Des crayons vendus à prix d'or

En réalité, les Américains comme les Russes ont bien utilisé ces stylos qui écrivent en apesanteur et dans des conditions de température et d'humidité extrêmes. Pourquoi pas les fameux crayons à papier? Ils l'ont fait. Du moins au début. La légende d'une Nasa dispendieuse vient d'ailleurs de là. Une archive exhumée par la revue Scientific American rapporte qu'en 1965, l'agence avait commandé 34 critériums à Tycam Engineering Manufacturing Inc. pour un coût total de 4.382,50 dollars, soit 128,89 dollars l'unité. Le tollé fut à la hauteur de ce tarif exhorbitant lorsqu'il a été éventé, forçant la Nasa à rétropédaler.

Mais la vraie raison du retour dans la trousse des critériums est qu'en l'absence de pesanteur, des morceaux de mines étaient susceptibles de s'égarer partout dans l'habitacle du vaisseau ou de la capsule. Comme le graphite qui les compose est un excellent conducteur, ces miettes auraient pu s'infiltrer dans des circuits électriques et provoquer des incidents.

Ecriture spatiale: le défi

En réalité, écrire dans l'espace ne va pas de soi. D'abord, la pression n'est pas la même que sur Terre, ce qui entraîne des écarts de température extrêmes. C'est pourquoi le Space Pen breveté en 1965 est capable d'écrire la tête en bas, sous l'eau, ou par des températures allant de -45° à 2.204° Celsius. Le secret réside dans la composition de l'encre et dans la recharge, pressurisée avec de l'azote. L'écoulement de l'encre n'a donc pas besoin de la gravité pour s'opérer.
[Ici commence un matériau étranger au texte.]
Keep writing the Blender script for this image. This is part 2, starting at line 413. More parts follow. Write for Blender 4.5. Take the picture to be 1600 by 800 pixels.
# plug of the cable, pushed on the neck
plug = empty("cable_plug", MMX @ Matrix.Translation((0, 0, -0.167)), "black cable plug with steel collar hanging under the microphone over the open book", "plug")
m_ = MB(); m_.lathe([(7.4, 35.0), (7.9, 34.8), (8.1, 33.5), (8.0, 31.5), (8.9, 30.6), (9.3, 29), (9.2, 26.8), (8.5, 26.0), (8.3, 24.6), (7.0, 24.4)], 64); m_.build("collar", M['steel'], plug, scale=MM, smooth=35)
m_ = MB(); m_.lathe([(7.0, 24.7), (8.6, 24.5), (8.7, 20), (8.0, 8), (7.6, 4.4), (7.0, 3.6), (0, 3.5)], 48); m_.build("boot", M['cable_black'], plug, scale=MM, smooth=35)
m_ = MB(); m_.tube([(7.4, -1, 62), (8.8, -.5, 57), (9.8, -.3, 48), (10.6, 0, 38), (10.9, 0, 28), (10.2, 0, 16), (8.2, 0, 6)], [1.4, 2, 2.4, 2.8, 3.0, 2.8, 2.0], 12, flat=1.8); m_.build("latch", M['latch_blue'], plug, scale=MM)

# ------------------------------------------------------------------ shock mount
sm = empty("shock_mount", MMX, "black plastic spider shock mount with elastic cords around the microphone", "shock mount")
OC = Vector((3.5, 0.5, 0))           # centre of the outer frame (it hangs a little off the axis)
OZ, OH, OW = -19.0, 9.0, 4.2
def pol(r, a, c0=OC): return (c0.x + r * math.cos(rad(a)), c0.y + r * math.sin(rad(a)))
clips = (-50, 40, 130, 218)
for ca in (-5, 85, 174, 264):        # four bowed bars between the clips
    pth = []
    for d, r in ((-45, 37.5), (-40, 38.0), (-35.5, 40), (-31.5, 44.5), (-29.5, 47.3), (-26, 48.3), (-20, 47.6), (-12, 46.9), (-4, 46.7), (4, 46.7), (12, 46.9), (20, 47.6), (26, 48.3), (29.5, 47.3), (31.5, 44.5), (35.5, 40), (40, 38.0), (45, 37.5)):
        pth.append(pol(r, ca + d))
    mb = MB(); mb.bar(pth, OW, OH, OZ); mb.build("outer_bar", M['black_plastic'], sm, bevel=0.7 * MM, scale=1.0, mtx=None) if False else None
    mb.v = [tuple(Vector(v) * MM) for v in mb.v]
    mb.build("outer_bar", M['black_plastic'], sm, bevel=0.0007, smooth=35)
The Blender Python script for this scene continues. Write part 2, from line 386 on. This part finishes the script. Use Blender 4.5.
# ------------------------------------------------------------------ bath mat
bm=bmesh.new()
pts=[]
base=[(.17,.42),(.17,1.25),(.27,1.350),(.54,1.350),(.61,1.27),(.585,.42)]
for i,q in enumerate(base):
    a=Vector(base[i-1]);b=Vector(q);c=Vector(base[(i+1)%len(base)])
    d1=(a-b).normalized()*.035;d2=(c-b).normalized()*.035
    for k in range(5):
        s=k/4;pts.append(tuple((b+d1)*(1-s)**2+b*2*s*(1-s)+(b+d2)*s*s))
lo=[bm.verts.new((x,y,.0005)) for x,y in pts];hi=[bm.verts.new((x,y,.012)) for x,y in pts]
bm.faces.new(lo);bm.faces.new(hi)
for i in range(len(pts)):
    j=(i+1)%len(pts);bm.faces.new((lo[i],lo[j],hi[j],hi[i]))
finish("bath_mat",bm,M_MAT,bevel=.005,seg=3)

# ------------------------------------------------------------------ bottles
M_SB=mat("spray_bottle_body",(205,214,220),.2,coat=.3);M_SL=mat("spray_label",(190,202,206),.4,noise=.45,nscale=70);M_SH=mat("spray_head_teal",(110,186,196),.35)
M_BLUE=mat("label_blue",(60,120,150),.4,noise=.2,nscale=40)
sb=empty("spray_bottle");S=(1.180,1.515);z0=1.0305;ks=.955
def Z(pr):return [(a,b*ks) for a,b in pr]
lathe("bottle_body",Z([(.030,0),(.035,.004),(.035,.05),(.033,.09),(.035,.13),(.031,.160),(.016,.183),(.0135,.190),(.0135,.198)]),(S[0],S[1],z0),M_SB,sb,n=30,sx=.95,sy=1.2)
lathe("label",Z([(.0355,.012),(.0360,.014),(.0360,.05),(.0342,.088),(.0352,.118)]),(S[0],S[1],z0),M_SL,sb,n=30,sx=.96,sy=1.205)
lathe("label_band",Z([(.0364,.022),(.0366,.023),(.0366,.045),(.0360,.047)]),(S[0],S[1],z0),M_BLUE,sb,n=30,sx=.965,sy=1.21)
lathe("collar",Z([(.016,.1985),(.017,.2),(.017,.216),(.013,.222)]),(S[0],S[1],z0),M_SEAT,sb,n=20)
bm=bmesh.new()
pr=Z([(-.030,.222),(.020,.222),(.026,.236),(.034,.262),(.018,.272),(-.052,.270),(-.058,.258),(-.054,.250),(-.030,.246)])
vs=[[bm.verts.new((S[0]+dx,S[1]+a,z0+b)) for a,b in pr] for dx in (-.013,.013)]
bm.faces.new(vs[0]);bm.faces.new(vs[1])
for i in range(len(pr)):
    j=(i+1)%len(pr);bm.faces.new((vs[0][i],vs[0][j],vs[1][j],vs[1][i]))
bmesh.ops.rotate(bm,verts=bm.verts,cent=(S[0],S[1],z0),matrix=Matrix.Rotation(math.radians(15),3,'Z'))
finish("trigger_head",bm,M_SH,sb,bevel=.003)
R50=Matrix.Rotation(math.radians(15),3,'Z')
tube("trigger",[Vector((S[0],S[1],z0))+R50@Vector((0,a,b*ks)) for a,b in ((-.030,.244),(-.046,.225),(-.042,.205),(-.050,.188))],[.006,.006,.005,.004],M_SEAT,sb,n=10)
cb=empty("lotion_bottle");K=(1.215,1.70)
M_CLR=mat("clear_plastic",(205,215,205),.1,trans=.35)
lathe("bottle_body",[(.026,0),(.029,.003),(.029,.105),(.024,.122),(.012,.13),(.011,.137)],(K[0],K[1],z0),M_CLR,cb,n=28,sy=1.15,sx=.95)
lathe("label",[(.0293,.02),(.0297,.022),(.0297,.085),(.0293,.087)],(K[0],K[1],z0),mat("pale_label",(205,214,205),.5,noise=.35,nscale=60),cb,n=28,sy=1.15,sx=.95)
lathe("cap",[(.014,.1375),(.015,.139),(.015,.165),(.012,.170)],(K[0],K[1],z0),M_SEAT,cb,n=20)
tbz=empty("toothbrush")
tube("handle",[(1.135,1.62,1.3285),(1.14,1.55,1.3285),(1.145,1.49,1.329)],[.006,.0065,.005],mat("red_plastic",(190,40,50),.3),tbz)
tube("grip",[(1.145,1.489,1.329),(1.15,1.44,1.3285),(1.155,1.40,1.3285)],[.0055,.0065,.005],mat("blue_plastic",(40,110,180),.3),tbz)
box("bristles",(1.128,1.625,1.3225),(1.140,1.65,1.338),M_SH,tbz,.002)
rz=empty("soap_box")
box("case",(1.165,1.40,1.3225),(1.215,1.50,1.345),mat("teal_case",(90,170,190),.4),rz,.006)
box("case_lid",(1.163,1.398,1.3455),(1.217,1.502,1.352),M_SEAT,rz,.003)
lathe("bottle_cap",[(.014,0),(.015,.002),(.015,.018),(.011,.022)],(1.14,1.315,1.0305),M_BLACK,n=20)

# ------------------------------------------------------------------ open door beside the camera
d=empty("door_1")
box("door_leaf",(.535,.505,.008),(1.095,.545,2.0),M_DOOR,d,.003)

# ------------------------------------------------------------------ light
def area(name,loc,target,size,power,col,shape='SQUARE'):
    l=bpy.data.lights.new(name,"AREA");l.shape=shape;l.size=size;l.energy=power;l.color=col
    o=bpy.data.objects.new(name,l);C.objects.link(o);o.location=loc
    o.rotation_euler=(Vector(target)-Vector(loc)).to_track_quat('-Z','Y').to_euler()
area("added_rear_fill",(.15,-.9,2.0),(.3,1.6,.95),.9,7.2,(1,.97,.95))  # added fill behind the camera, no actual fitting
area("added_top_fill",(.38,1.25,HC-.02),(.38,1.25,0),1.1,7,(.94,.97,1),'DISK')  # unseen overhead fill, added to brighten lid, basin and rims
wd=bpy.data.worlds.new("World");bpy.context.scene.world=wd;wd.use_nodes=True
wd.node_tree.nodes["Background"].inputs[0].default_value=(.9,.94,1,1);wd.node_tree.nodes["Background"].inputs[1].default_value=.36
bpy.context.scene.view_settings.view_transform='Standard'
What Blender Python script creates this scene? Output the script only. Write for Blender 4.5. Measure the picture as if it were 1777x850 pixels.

Ensuite, d'autres paramètres qui concernent tous les équipements emportés dans l'espace sont à prendre en compte. Le premier est l'impératif de non-contamination, le deuxième est une exigence de contrôle de la qualité draconnienne. La catastrophe de la simulation en conditions réelles d'Apollo 1, quand trois astronautes sont morts dans un incendie, a été cruciale. En février 1968, la Nasa avait passé commande de 400 stylos Fisher. Un an après, l'Union soviétique en achetait 100 avec leurs 1.000 cartouches d'encre.